Considering cash-value life insurance

If you have dependents, you may need life insurance. The key question to ask yourself and your family is how they would fare if you died and they no longer had your employment income. You need life insurance if your family is dependent on your income from work and would be unable to maintain its current standard of living with your passing.

Term life insurance is pure insurance protection and the best choice for the vast majority of people. The other major type of life insurance is cash-value coverage, which includes a life insurance death benefit (as does a term policy), as well as a savings and investment feature.

You generally can’t combine insurance with investing when you buy an auto, disability, or homeowner’s policy, so why can you with life insurance? You can thanks to an exemption in the tax code.
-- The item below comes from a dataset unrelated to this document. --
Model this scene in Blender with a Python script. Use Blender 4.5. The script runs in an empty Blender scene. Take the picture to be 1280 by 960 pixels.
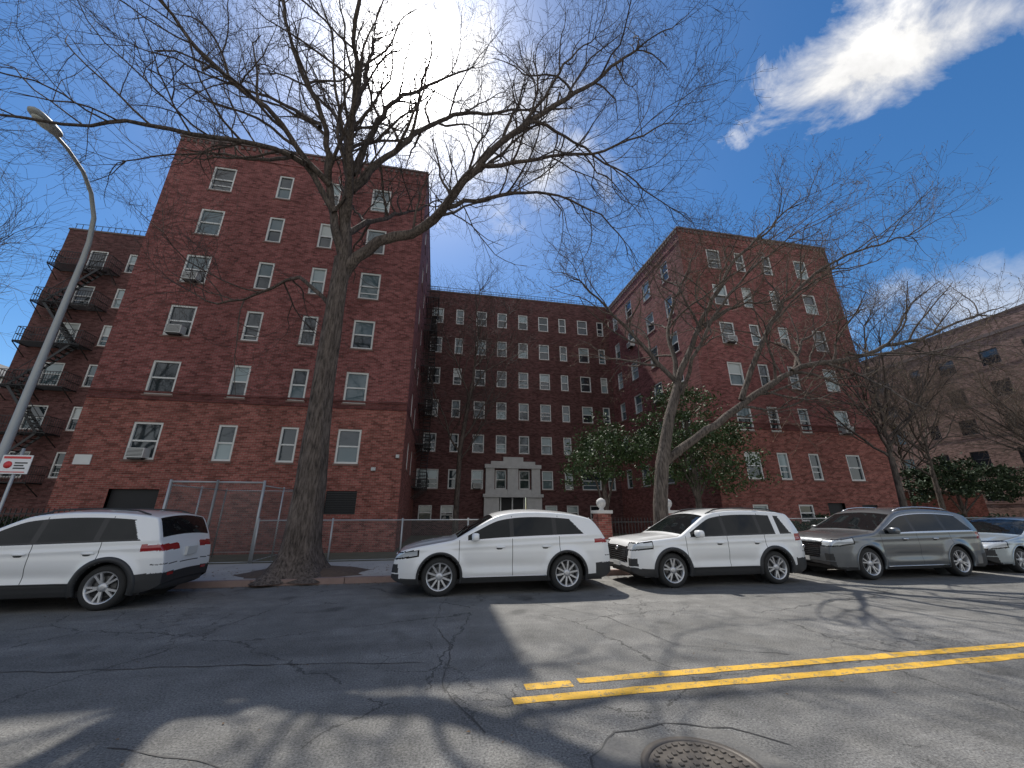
import bpy, math, random
import numpy as np
from mathutils import Vector, Matrix

random.seed(7); np.random.seed(7)
D=bpy.data; scene=bpy.context.scene
def link(o,parent=None):
    bpy.context.collection.objects.link(o)
    if parent is not None: o.parent=parent
    return o
def empty(name,loc=(0,0,0)):
    e=D.objects.new(name,None); e.empty_display_size=.3; e.location=loc
    return link(e)

# ------------------------------------------------------------------ materials
class NT:
    def __init__(s,name):
        s.m=D.materials.new(name); s.m.use_nodes=True; s.t=s.m.node_tree; s.n=s.t.nodes
        s.b=s.n["Principled BSDF"]; s.out=s.n["Material Output"]
    def node(s,typ,**kw):
        n=s.n.new(typ)
        for k,v in kw.items(): setattr(n,k,v)
        return n
    def l(s,a,b): s.t.links.new(a,b)
    def val(s,sock,v):
        if hasattr(v,"links") or hasattr(v,"is_linked"): s.l(v,sock)
        else: sock.default_value=v
    def math(s,op,a,b=0.0,clamp=False):
        n=s.node("ShaderNodeMath",operation=op,use_clamp=clamp); s.val(n.inputs[0],a); s.val(n.inputs[1],b); return n.outputs[0]
    def mix(s,f,a,b,mode='MIX'):
        n=s.node("ShaderNodeMix",data_type='RGBA',blend_type=mode); s.val(n.inputs[0],f)
        s.val(n.inputs[6],a if not isinstance(a,tuple) else (*a,1)[:4]); s.val(n.inputs[7],b if not isinstance(b,tuple) else (*b,1)[:4]); return n.outputs[2]
    def ramp(s,f,stops):
        n=s.node("ShaderNodeValToRGB"); s.l(f,n.inputs[0]); cr=n.color_ramp
        while len(cr.elements)<len(stops): cr.elements.new(.5)
        for e,(p,c) in zip(cr.elements,stops):
            e.position=p; e.color=(c,c,c,1) if isinstance(c,(int,float)) else (*c,1)
        return n.outputs[0]
    def noise(s,vec,scale,detail=4,rough=.6,dist=0):
        n=s.node("ShaderNodeTexNoise"); s.l(vec,n.inputs["Vector"]); n.inputs["Scale"].default_value=scale
        n.inputs["Detail"].default_value=detail; n.inputs["Roughness"].default_value=rough; n.inputs["Distortion"].default_value=dist
        return n
    def pos(s): return s.node("ShaderNodeNewGeometry").outputs["Position"]
    def bump(s,h,strength=.3,dist=.02):
        n=s.node("ShaderNodeBump"); n.inputs["Strength"].default_value=strength; n.inputs["Distance"].default_value=dist
        s.l(h,n.inputs["Height"]); s.l(n.outputs[0],s.b.inputs["Normal"])
def simple(name,col,rough=.6,metal=0,var=.12,vs=3.0,coat=0,bump=0,spec=None):
    t=NT(name); t.b.inputs["Roughness"].default_value=rough; t.b.inputs["Metallic"].default_value=metal
    if coat: t.b.inputs["Coat Weight"].default_value=coat; t.b.inputs["Coat Roughness"].default_value=.04
    if spec is not None: t.b.inputs["Specular IOR Level"].default_value=spec
    if var>0:
        nz=t.noise(t.pos(),vs,5)
        a=tuple(c*(1-var) for c in col); b=tuple(min(1,c*(1+var)) for c in col)
        t.l(t.mix(nz.outputs[0],a,b),t.b.inputs["Base Color"])
        if bump: t.bump(nz.outputs[0],bump,.02)
    else: t.b.inputs["Base Color"].default_value=(*col,1)
    return t.m

def brick(name,c1,c2,mortar,low=None,lowz=6.3):
    t=NT(name); pos=t.pos()
    sp=t.node("ShaderNodeSeparateXYZ"); t.l(pos,sp.inputs[0])
    h=t.math('ADD',sp.outputs[0],sp.outputs[1])
    cb=t.node("ShaderNodeCombineXYZ"); t.l(h,cb.inputs[0]); t.l(sp.outputs[2],cb.inputs[1])
    bt=t.node("ShaderNodeTexBrick"); t.l(cb.outputs[0],bt.inputs["Vector"])
    bt.inputs["Scale"].default_value=1; bt.inputs["Brick Width"].default_value=.22; bt.inputs["Row Height"].default_value=.075
    bt.inputs["Mortar Size"].default_value=.011; bt.inputs["Mortar Smooth"].default_value=.3; bt.inputs["Bias"].default_value=-.1
    bt.inputs["Color1"].default_value=(*c1,1); bt.inputs["Color2"].default_value=(*c2,1); bt.inputs["Mortar"].default_value=(*mortar,1)
    col=bt.outputs[0]
    # burnt headers scattered through the bond
    b2=t.node("ShaderNodeTexBrick"); t.l(cb.outputs[0],b2.inputs["Vector"]); b2.inputs["Scale"].default_value=1
    b2.inputs["Brick Width"].default_value=.22; b2.inputs["Row Height"].default_value=.075; b2.inputs["Mortar Size"].default_value=0
    b2.inputs["Color1"].default_value=(.35,.33,.34,1); b2.inputs["Color2"].default_value=(1.6,1.55,1.55,1)
    col=t.mix(.75,col,b2.outputs[0],'MULTIPLY')
    st=t.node("ShaderNodeMapping"); st.inputs["Scale"].default_value=(.8,.8,5.5); t.l(pos,st.inputs[0])
    n1=t.noise(st.outputs[0],2.4,7,.8)
    col=t.mix(1,col,t.ramp(n1.outputs[0],[(.28,.70),(.72,1.24)]),'MULTIPLY')
    s2=t.node("ShaderNodeMapping"); s2.inputs["Scale"].default_value=(1,1,.3); t.l(pos,s2.inputs[0])
    n2=t.noise(s2.outputs[0],.45,6,.7)
    col=t.mix(1,col,t.ramp(n2.outputs[0],[(.3,.72),(.7,1.14)]),'MULTIPLY')
    if low:
        f=t.math('LESS_THAN',sp.outputs[2],lowz)
        col=t.mix(f,col,t.mix(1,col,low,'MULTIPLY'))
        g=t.math('LESS_THAN',t.math('ABSOLUTE',t.math('SUBTRACT',sp.outputs[2],lowz+.2)),.22)
        col=t.mix(t.math('MULTIPLY',g,.5),col,(.06,.022,.02))
    t.l(col,t.b.inputs["Base Color"]); t.b.inputs["Roughness"].default_value=.9
    t.b.inputs["Specular IOR Level"].default_value=.2
    t.bump(bt.outputs["Fac"],-.4,.01)
    return t.m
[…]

Warning Insurance companies and agents who sell their products and earn commissions favor cash-value life insurance. The reasons are pretty simple: Cash-value life insurance costs much more and provides heftier profits for insurance companies and commissions to the agents who sell it.

You should consider getting cash-value life insurance only if your net worth is high enough that you anticipate having an estate-planning “problem.” When you buy a cash-value policy and place it in an irrevocable life insurance trust, the death benefits can pass to your heirs free of federal estate taxes.

Under current tax law, you can leave up to $11.7 million free of federal estate taxes to your heirs. If you’re married, you can pass on double these amounts through the use of a bypass trust. So, most people don’t have an estate-planning situation that warrants cash-value life insurance.